La famille Bolloré verrouille Havas pour éviter une OPA hostile

Le siège de l'entreprise de publicité et de relations publiques Havas à Puteaux (Hauts-de-Seine), en juin 2017. - MARTIN BUREAU / AFP
Il y a de la fébrilité chez Havas. Le groupe de publicité sera introduit à la Bourse d’Amsterdam, le 16 décembre, sept ans après avoir quitté la Bourse de Paris. Son actionnaire de référence, le groupe Bolloré, conservera 30% de son capital. Un niveau similaire à ce qu’il détient chez Vivendi depuis huit ans, lui permettant de piloter l’empire de télécommunications sans en prendre le contrôle. Pourtant, la famille Bolloré n’est pas rassurée.
"En interne et chez quelques clients, il y a une crainte qu’Havas soit la cible d’une OPA hostile", explique une source proche du groupe.
Vincent Bolloré en est d’autant plus conscient qu’il avait pris le contrôle d’Havas, en 2005… lors d’un raid.
Son groupe a donc mis en place deux mécanismes de défense. D’abord, il disposera de droits de vote double dans deux ans lui permettant, a priori, de contrôler 40% des voix en assemblée générale. Puis, dans quatre ans, des droits de vote quadruple lui confèreront près de la majorité.
Une fondation qui dérange
Mais Havas a voulu aller plus loin pour bloquer une prise de contrôle non sollicitée. Le groupe de pub va changer de statut juridique, passant d’une société anonyme (SA) à une société par action simplifiée (SAS). Un cadre légal qui impose qu’un rachat soit voté par tous les actionnaires au lieu de la majorité. Une fondation de droit néerlandais va ainsi être créée et détiendra une unique action Havas sur un total de 991.811.494. Sa mission sera de "conserver l’indépendance" du groupe et pourra ainsi bloquer toute OPA hostile.
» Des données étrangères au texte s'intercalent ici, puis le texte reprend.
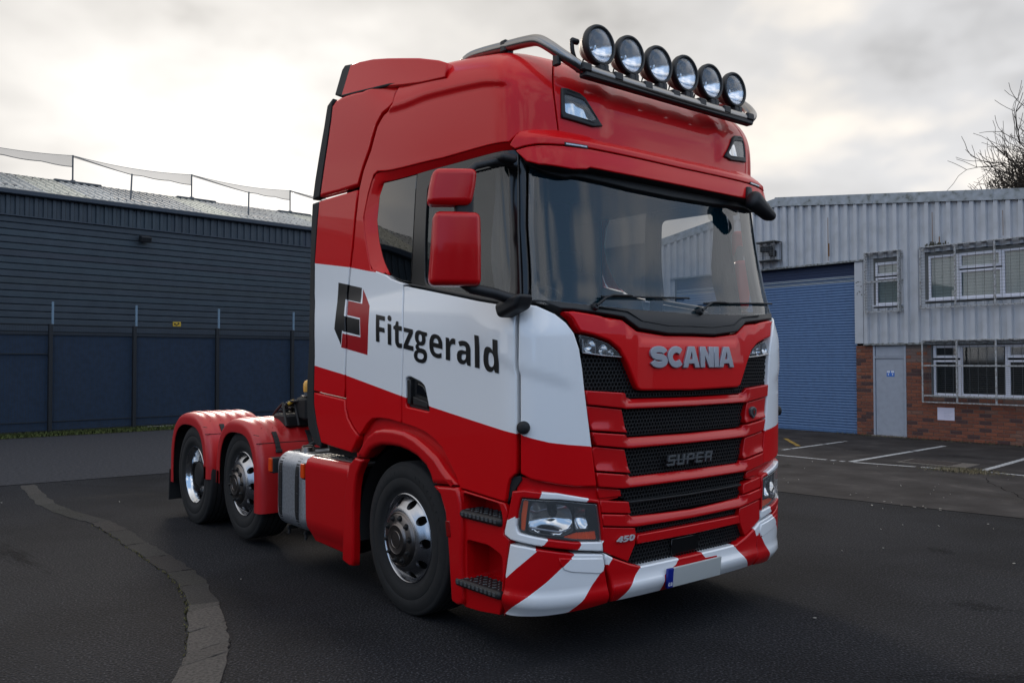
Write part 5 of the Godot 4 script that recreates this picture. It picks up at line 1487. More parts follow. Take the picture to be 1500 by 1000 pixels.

Cette option ne plait pas aux investisseurs. Ils craignent qu’elle dissuade des concurrents de se lancer à l’assaut d’Havas et pèse sur son cours de Bourse. Mardi, le fonds Ciam s’est opposé à l’introduction en Bourse du groupe de publicité à Amsterdam et à la création de la fondation. En 2020, l’actionnaire activiste s’était déjà élevé contre la fondation mise en place par Suez pour bloquer l’offensive de Veolia.
"Elle tue la spéculation d’une OPA hostile mais pas d’une offre amicale", précise l’entourage de Vivendi.
C’est son président, Yannick Bolloré qui l’a décidée. Il sait qu’Havas est en position de faiblesse face aux géants Publicis, WPP ou Omnicom. Difficile pourtant d’imaginer une offensive dans une industrie où l’image est clé et les équipes peuvent partir du jour au lendemain. "Les droits de vote double passent encore, les quadruple sont excessifs et la fondation traduit une fragilité", glisse un expert de la pub.
Publicis n'est pas intéressé
D'autant que le groupe n’est même pas sur les radars de Publicis. "On ne foncera pas sur Havas car on est plus gros qu’eux partout dans le monde", tacle un proche du grand rival. Depuis plusieurs années, le secteur spécule sur un mariage d’Havas avec le japonais Dentsu ou l’américain Interpublic (IPG).
"Dentsu c’est trop lointain et compliqué", balaie un proche d’Havas qui avoue n’avoir jamais regardé le dossier.
En revanche, IPG reste l’option la plus probable car les deux groupes sont très complémentaires. Interpublic est très présent aux États-Unis, là où le groupe français est concentré en Europe. Un rapprochement a d’ailleurs déjà été étudié par Vincent Bolloré en 2017, avant qu’il ne retire Havas de la Bourse. L’objectif était alors de marier les deux groupes et que le groupe Bolloré en reste actionnaire.